Saudi executes 47 including top Shia cleric
Forty-seven people have been executed in Saudi Arabia on 'terrorism' charges, including prominent Shia cleric Nimr al-Nimr.
3 min read
02 January, 2016
Nimr al-Nimr was convicted of sedition by the Saudi authorities [AFP]

Saudi Arabia executed 47 people on Saturday, including a prominent Shia cleric behind anti-government protests and Sunnis convicted of involvement in deadly Al-Qaeda attacks, the government said.

The 56-year-old cleric, Nimr al-Nimr, was a driving force of the protests that broke out in 2011 in the Sunni-ruled kingdom's east, where the Shia minority complains of marginalisation.

The execution of al-Nimr could arouse anger among the minority's youths, his brother warned, while calling for calm.

"This action will spark the anger of (Shia) youths" in Saudi Arabia, said Mohammed al-Nimr, calling instead for a "peaceful protest movement".

"We reject violence and clashing with authorities, just like the martyr sheikh rejected it."

The list does not include Nimr's nephew, Ali al-Nimr, whose arrest at the age of 17 and alleged torture during detention sparked condemnation from human rights groups and the United States.

Announcing the executions, the Saudi interior ministry said the 47 had been convicted of adopting the radical "takfiri" ideology, joining "terrorist organisations" and implementing various "criminal plots".


The list, published in a statement carried by SPA, the official Saudi news agency, includes Sunnis convicted of involvement in Al-Qaeda attacks that killed Saudis and foreigners in the kingdom in 2003 and 2004.

All of the executed were Saudis, except for an Egyptian and citizen of Chad.

The list includes Fares al-Shuwail which Saudi media outlets have described as the top religious leader of Al-Qaeda in Saudi Arabia.
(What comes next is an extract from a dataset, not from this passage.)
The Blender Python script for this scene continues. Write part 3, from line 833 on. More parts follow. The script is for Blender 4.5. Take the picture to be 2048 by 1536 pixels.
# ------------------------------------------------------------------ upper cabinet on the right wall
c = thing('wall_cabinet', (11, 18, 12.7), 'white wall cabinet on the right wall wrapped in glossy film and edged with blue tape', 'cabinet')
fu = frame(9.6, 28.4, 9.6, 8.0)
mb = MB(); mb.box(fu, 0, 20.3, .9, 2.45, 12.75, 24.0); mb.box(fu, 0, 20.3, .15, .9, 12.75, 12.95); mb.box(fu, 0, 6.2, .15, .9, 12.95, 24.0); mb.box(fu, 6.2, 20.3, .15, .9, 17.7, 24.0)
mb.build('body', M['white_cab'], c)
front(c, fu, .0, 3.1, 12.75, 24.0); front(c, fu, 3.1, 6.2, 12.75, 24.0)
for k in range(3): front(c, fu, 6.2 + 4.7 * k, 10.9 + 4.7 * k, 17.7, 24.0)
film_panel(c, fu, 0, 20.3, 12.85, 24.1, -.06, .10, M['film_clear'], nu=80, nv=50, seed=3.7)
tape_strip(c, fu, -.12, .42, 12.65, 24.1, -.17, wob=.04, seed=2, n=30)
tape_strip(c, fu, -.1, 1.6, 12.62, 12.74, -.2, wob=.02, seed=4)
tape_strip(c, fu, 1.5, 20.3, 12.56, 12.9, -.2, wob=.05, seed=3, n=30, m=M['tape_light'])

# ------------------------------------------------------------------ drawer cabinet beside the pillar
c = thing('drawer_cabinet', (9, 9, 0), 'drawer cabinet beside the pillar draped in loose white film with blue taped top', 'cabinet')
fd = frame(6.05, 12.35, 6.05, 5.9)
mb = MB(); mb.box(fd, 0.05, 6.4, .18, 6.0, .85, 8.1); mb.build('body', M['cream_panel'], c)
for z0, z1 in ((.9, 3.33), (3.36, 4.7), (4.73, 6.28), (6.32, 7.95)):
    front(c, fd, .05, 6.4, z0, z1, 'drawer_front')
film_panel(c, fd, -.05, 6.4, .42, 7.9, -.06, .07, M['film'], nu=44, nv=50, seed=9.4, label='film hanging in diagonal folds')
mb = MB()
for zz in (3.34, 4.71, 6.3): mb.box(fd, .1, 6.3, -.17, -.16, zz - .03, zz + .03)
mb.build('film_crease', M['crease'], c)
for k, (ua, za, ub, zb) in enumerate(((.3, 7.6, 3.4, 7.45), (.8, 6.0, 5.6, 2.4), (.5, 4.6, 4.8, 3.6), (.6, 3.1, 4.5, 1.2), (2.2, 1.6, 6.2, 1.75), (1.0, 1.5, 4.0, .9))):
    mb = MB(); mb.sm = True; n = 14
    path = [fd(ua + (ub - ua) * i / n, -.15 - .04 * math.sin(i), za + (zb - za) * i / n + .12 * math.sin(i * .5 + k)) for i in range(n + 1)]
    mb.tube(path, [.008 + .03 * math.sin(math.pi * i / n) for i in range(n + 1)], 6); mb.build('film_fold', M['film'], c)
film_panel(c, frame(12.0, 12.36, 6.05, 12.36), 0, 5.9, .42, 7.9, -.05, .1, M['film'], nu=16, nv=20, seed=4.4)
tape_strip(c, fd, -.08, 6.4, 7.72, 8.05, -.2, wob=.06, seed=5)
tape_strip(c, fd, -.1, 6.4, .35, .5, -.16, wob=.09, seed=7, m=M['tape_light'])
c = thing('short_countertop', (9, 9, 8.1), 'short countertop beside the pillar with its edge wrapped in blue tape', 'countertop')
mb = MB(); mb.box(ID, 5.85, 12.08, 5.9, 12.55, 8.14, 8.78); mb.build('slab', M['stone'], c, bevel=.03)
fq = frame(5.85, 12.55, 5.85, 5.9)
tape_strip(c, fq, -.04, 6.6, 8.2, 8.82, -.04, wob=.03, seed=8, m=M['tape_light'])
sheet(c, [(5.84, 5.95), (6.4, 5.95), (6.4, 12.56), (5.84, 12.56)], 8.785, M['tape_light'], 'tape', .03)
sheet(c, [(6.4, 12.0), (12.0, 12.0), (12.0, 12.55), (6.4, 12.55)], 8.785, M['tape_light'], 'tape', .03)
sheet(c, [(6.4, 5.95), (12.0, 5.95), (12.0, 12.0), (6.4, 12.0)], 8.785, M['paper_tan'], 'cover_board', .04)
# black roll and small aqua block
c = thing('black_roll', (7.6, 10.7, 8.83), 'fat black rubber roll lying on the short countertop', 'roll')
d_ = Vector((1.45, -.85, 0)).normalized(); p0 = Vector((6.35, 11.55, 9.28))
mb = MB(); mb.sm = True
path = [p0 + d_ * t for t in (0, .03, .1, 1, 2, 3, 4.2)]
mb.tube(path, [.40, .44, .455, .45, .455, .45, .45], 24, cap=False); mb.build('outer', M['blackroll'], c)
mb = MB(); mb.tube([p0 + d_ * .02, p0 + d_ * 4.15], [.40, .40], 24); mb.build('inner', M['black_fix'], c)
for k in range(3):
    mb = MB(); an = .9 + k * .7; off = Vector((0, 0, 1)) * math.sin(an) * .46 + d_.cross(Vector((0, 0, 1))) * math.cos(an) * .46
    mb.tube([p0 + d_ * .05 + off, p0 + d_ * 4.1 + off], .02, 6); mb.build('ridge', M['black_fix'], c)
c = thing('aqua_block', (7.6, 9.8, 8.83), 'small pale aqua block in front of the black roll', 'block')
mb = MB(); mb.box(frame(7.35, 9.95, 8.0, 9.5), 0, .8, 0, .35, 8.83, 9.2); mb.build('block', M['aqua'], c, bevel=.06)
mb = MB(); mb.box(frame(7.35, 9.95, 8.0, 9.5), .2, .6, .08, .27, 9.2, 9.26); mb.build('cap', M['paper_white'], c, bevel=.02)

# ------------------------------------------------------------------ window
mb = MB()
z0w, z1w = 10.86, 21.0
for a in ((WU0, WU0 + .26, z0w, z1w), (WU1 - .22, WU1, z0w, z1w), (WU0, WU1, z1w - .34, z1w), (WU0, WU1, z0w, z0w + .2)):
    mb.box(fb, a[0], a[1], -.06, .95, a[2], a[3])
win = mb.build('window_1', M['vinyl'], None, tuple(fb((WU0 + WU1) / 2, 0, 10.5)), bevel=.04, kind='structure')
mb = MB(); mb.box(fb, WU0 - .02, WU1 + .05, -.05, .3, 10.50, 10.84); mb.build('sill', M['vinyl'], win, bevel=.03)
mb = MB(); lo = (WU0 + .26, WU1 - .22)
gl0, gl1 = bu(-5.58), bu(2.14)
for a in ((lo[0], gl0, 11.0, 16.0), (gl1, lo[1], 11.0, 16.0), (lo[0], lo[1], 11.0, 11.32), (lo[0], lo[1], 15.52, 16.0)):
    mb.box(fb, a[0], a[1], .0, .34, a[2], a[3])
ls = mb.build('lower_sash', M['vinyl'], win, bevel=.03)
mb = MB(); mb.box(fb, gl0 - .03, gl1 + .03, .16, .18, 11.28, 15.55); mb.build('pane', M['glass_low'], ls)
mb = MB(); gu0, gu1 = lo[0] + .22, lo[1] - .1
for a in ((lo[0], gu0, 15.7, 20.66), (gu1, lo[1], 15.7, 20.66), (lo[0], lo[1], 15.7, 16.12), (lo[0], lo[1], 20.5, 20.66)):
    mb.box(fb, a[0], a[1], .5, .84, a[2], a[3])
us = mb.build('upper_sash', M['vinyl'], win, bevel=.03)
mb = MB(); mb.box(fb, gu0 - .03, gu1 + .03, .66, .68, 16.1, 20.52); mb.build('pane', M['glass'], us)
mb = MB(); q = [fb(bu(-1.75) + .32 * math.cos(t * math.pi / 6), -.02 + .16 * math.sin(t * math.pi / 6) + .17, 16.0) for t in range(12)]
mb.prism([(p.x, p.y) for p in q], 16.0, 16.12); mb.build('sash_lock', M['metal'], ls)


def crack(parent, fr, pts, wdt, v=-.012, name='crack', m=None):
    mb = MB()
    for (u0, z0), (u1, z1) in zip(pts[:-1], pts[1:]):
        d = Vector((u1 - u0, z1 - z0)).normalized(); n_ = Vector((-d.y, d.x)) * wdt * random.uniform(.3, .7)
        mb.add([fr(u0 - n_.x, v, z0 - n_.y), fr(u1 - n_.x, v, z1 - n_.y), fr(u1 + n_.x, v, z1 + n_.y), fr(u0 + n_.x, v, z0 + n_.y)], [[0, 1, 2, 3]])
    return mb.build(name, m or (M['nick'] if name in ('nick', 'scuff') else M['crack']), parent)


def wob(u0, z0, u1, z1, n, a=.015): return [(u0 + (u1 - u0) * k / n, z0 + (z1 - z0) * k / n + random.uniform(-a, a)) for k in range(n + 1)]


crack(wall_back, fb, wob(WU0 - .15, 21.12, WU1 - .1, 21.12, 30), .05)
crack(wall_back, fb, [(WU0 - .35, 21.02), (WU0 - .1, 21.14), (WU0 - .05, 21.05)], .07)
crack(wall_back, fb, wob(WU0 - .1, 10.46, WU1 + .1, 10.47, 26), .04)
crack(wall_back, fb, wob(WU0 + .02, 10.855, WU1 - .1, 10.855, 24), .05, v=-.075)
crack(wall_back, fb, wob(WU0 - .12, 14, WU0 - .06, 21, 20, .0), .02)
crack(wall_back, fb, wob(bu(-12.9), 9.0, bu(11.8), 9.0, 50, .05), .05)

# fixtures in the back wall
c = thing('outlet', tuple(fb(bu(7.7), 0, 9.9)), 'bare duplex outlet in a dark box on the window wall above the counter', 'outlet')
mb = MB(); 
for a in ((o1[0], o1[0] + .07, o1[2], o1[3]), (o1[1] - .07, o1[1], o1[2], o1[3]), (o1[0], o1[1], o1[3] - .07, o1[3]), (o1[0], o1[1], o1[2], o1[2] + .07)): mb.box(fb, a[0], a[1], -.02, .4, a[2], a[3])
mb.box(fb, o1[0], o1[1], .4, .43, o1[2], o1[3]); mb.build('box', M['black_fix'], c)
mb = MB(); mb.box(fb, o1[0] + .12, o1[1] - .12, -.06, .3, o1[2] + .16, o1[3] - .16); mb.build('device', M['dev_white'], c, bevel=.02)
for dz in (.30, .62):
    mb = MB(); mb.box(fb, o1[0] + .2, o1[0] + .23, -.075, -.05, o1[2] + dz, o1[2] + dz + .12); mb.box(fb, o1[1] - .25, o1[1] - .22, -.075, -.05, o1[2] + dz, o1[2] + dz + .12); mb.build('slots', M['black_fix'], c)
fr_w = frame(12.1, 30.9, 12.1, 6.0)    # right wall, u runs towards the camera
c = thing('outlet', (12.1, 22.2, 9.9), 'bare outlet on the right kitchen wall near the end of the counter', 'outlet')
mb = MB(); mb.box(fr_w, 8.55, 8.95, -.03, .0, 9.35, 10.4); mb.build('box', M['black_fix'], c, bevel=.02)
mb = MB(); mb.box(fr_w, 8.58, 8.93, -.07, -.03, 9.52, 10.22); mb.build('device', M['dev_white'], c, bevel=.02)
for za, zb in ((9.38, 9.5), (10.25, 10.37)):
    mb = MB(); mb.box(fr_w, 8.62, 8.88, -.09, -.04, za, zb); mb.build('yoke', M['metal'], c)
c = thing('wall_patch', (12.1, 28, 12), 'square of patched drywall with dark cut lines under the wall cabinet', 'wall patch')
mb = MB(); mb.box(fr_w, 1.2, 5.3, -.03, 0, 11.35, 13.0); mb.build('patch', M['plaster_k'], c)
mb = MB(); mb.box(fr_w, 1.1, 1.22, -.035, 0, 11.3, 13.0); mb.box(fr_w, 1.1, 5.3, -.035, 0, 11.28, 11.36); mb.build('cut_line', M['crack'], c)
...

He was arrested in August 2004.

They were executed Saturday in 12 Saudi cities, the ministry said, without elaborating.

Saudi executions are usually carried out by beheading with a sword.
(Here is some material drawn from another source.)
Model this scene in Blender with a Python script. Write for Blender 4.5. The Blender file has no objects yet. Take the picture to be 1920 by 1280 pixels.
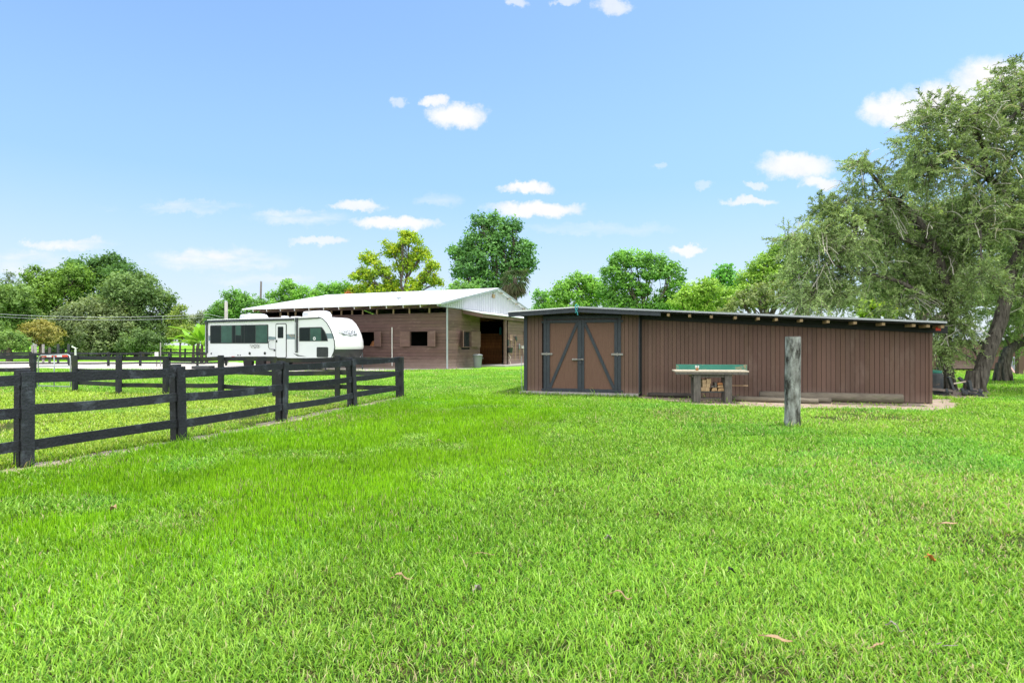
import bpy, bmesh, math, random
import numpy as np
from mathutils import Vector, Matrix

S = bpy.context.scene
COL = S.collection
F, H, CX, HY = 1085.0, 1.5, 960.0, 646.0          # measured focal length, eye height, principal column, horizon row
R = math.radians


def gx(px, Y): return (px - CX) / F * Y
def gz(py, Y): return H - (py - HY) / F * Y
def gY(py): return H * F / (py - HY)
def gp(px, py): Y = gY(py); return (gx(px, Y), Y)


# ------------------------------------------------------------------ materials
def nt(name):
    m = bpy.data.materials.new(name); m.use_nodes = True
    t = m.node_tree; t.nodes.clear()
    return m, t


def N(t, typ, **kw):
    n = t.nodes.new(typ)
    for k, v in kw.items():
        if k.startswith('i_'):
            key = k[2:]
            key = int(key) if key.isdigit() else key.replace('_', ' ')
            n.inputs[key].default_value = v
        else:
            setattr(n, k, v)
    return n


def c4(c): return (c[0], c[1], c[2], 1.0)


def surf(name, col, col2=None, scale=3.0, rough=0.7, bump=0.0, bscale=40.0, stretch=(1, 1, 1), spots=None,
         spot_scale=1.5, spot_lo=0.58, spot_hi=0.72, attr=False, metallic=0.0, spec=0.3, dirt=None, dirt_z=(0, 0.4)):
    """procedural surface: two-tone noise, optional stains, fine bump, dirt near the ground"""
    m, t = nt(name); L = t.links.new
    out = N(t, 'ShaderNodeOutputMaterial'); b = N(t, 'ShaderNodeBsdfPrincipled')
    b.inputs['Roughness'].default_value = rough; b.inputs['Metallic'].default_value = metallic
    b.inputs['Specular IOR Level'].default_value = spec
    L(b.outputs[0], out.inputs[0])
    tc = N(t, 'ShaderNodeTexCoord'); mp = N(t, 'ShaderNodeMapping'); mp.inputs['Scale'].default_value = stretch
    L(tc.outputs['Object'], mp.inputs[0])
    n1 = N(t, 'ShaderNodeTexNoise', i_Scale=scale, i_Detail=6.0, i_Roughness=0.65); L(mp.outputs[0], n1.inputs['Vector'])
    rp = N(t, 'ShaderNodeMapRange'); rp.inputs[1].default_value = 0.3; rp.inputs[2].default_value = 0.7
    L(n1.outputs[0], rp.inputs[0])
    mx = N(t, 'ShaderNodeMix', data_type='RGBA'); mx.inputs[6].default_value = c4(col)
    mx.inputs[7].default_value = c4(col2 or [x * 0.75 for x in col]); L(rp.outputs[0], mx.inputs[0])
    cur = mx.outputs[2]
    if attr:
        a = N(t, 'ShaderNodeAttribute', attribute_name='Col')
        mm = N(t, 'ShaderNodeMix', data_type='RGBA', blend_type='MULTIPLY'); mm.inputs[0].default_value = 1
        L(cur, mm.inputs[6]); L(a.outputs['Color'], mm.inputs[7]); cur = mm.outputs[2]
    if spots:
        n2 = N(t, 'ShaderNodeTexNoise', i_Scale=spot_scale, i_Detail=8.0, i_Roughness=0.7); L(mp.outputs[0], n2.inputs['Vector'])
        r2 = N(t, 'ShaderNodeMapRange'); r2.inputs[1].default_value = spot_lo; r2.inputs[2].default_value = spot_hi
        L(n2.outputs[0], r2.inputs[0])
        m2 = N(t, 'ShaderNodeMix', data_type='RGBA'); L(r2.outputs[0], m2.inputs[0]); L(cur, m2.inputs[6])
        m2.inputs[7].default_value = c4(spots); cur = m2.outputs[2]
    if dirt:
        sp = N(t, 'ShaderNodeSeparateXYZ'); L(tc.outputs['Object'], sp.inputs[0])
        ad = N(t, 'ShaderNodeMath', operation='MULTIPLY_ADD'); ad.inputs[1].default_value = 0.5; L(n1.outputs[0], ad.inputs[0])
        L(sp.outputs[2], ad.inputs[2])
        r3 = N(t, 'ShaderNodeMapRange'); r3.inputs[1].default_value = dirt_z[1] + 0.25; r3.inputs[2].default_value = dirt_z[0] + 0.2
        r3.inputs[3].default_value = 0; r3.inputs[4].default_value = 0.75
        L(ad.outputs[0], r3.inputs[0])
        m3 = N(t, 'ShaderNodeMix', data_type='RGBA'); L(r3.outputs[0], m3.inputs[0]); L(cur, m3.inputs[6])
        m3.inputs[7].default_value = c4(dirt); cur = m3.outputs[2]
    L(cur, b.inputs['Base Color'])
    if bump:
        n4 = N(t, 'ShaderNodeTexNoise', i_Scale=bscale, i_Detail=5.0); L(mp.outputs[0], n4.inputs['Vector'])
        bp = N(t, 'ShaderNodeBump', i_Strength=bump, i_Distance=0.02); L(n4.outputs[0], bp.inputs['Height'])
        L(bp.outputs[0], b.inputs['Normal'])
    return m


def leafmat(name, trans=0.35, rough=0.55, spec=0.25, gain=1.0):
    m, t = nt(name); L = t.links.new
    out = N(t, 'ShaderNodeOutputMaterial'); b = N(t, 'ShaderNodeBsdfPrincipled')
    b.inputs['Roughness'].default_value = rough; b.inputs['Specular IOR Level'].default_value = spec
    a = N(t, 'ShaderNodeAttribute', attribute_name='Col'); L(a.outputs['Color'], b.inputs['Base Color'])
    tr = N(t, 'ShaderNodeBsdfTranslucent')
    g = N(t, 'ShaderNodeMix', data_type='RGBA', blend_type='MULTIPLY'); g.inputs[0].default_value = 1
    g.inputs[7].default_value = (1.25 * gain, 1.2 * gain, 0.6 * gain, 1); L(a.outputs['Color'], g.inputs[6]); L(g.outputs[2], tr.inputs['Color'])
    ms = N(t, 'ShaderNodeMixShader'); ms.inputs[0].default_value = trans
    L(b.outputs[0], ms.inputs[1]); L(tr.outputs[0], ms.inputs[2]); L(ms.outputs[0], out.inputs[0])
    return m


def glassmat(name, col, rough=0.06):
    m, t = nt(name); L = t.links.new
    out = N(t, 'ShaderNodeOutputMaterial'); b = N(t, 'ShaderNodeBsdfPrincipled')
    tc = N(t, 'ShaderNodeTexCoord'); n1 = N(t, 'ShaderNodeTexNoise', i_Scale=2.2, i_Detail=3.0); L(tc.outputs['Object'], n1.inputs['Vector'])
    mx = N(t, 'ShaderNodeMix', data_type='RGBA'); mx.inputs[6].default_value = c4(col); mx.inputs[7].default_value = c4([x * 0.4 for x in col])
    L(n1.outputs[0], mx.inputs[0]); L(mx.outputs[2], b.inputs['Base Color'])
    b.inputs['Roughness'].default_value = rough; b.inputs['Specular IOR Level'].default_value = 0.16
    L(b.outputs[0], out.inputs[0])
    return m


M = {}
M['fence'] = surf('black_stained_board', (.014, .016, .019), (.024, .027, .031), scale=5, stretch=(1, 1, 1), rough=.62, bump=.5, bscale=30,
                  spots=(.10, .12, .14), spot_scale=3.6, spot_lo=.54, spot_hi=.78, attr=True)
M['fence_moss'] = surf('mossy_black_board', (.018, .021, .024), (.03, .035, .038), scale=4, rough=.75, bump=.5, bscale=30,
                       spots=(.05, .062, .022), spot_scale=1.6, spot_lo=.5, spot_hi=.7, attr=True)
M['barn'] = surf('weathered_brown_board', (.150, .093, .080), (.113, .070, .060), scale=1.6, stretch=(1, 1, 3), rough=.75, bump=.35, bscale=14,
                 attr=True, dirt=(.30, .235, .205), dirt_z=(0, .75), spots=(.26, .18, .155), spot_scale=1.1, spot_lo=.56, spot_hi=.78)
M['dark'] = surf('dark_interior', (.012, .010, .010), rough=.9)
M['stall'] = surf('stall_wood', (.30, .12, .04), (.14, .05, .018), scale=2, stretch=(6, 6, 1), rough=.6, attr=True)
M['tan'] = surf('raw_lumber', (.42, .31, .19), (.30, .21, .12), scale=6, rough=.8)
M['tanpale'] = surf('pale_lumber_end', (.62, .55, .45), (.45, .38, .30), scale=6, rough=.8)
M['white_metal'] = surf('white_sheet_metal', (.78, .80, .80), (.70, .73, .74), scale=1.5, rough=.45, spots=(.5, .47, .42), spot_scale=.8, spot_lo=.62, spot_hi=.85)
M['siding'] = surf('white_ribbed_siding', (.56, .565, .62), (.50, .51, .57), scale=1.0, rough=.5)
M['grey_metal'] = surf('grey_sheet_metal', (.42, .45, .47), (.30, .33, .36), scale=2, rough=.45, metallic=.3)
M['galv'] = surf('galvanised_tube', (.50, .54, .54), (.36, .39, .40), scale=9, rough=.4, metallic=.5)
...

Executions have soared in the country since King Salman acceded the throne in January 2015.


Executions have soared in the country since King Salman acceded the throne in January 2015, after the death of king Abdullah.
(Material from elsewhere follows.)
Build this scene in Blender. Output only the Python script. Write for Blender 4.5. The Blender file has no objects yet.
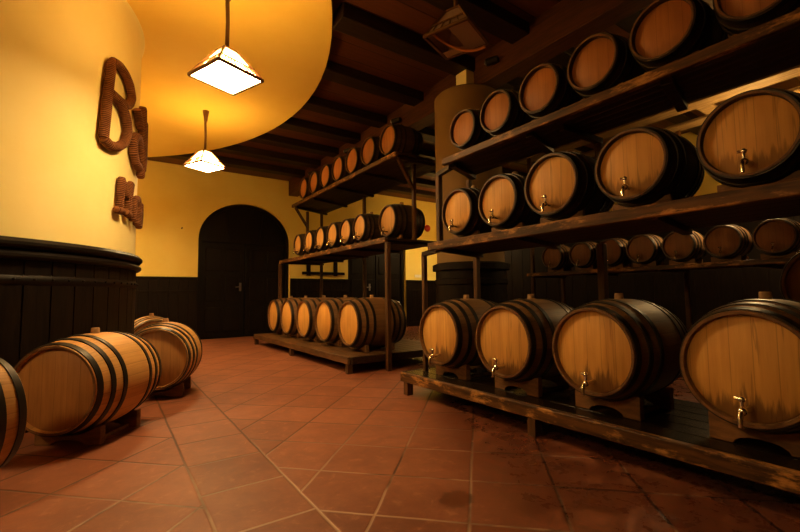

Last year, Saudi Arabia executed 153 people convicted of various crimes, including drug-trafficking, after 87 were put to death in 2014.

Authorities in the kingdom set up specialised courts in 2011 to try dozens of Saudis and foreigners accused of belonging to Al-Qaeda or of participating in the wave of attacks that swept the country from 2003.


Those shootings and bombings killed more than 150 Saudis and foreigners.

The kingdom's current Crown Prince Mohammed bin Nayef oversaw a crackdown on the militants at the time.

In 2009, Al-Qaeda announced a merger of its Saudi and Yemeni branches forming Al-Qaeda in the Arabian Peninsula (AQAP) - classified by the United States as the network's deadliest branch.

'Instigator of sedition'

But Nimr was arrested for completely different reasons in 2012.

The interior ministry had described him at the time as an "instigator of sedition" as it announced his arrest in the Shia village of Awamiya in the east after being wounded in the leg while putting up resistance.

A video published on YouTube in 2012 showed Nimr, a slightly built man with a white beard, making a speech celebrating the 2012 death of then-interior minister Prince Nayef bin Abdulaziz, the crown prince's father.

"Let the worms eat him," Nimr said at the time.

"Those who killed our sons and jailed them, how would we not be happy for their deaths... May God take their lives one after the other, the families of Al-Saud and Al-Khalifa," he said in reference to the Sunni ruling families of Saudi Arabia and Bahrain.

Saudi Arabia's Shia-populated east has been the scene of periodic clashes involving security forces after demonstrations broke out almost five years ago alongside a Shia-led protest movement in neighbouring Bahrain.

Most of Saudi Arabia's Shias live in the oil-rich east, where many say they are marginalised.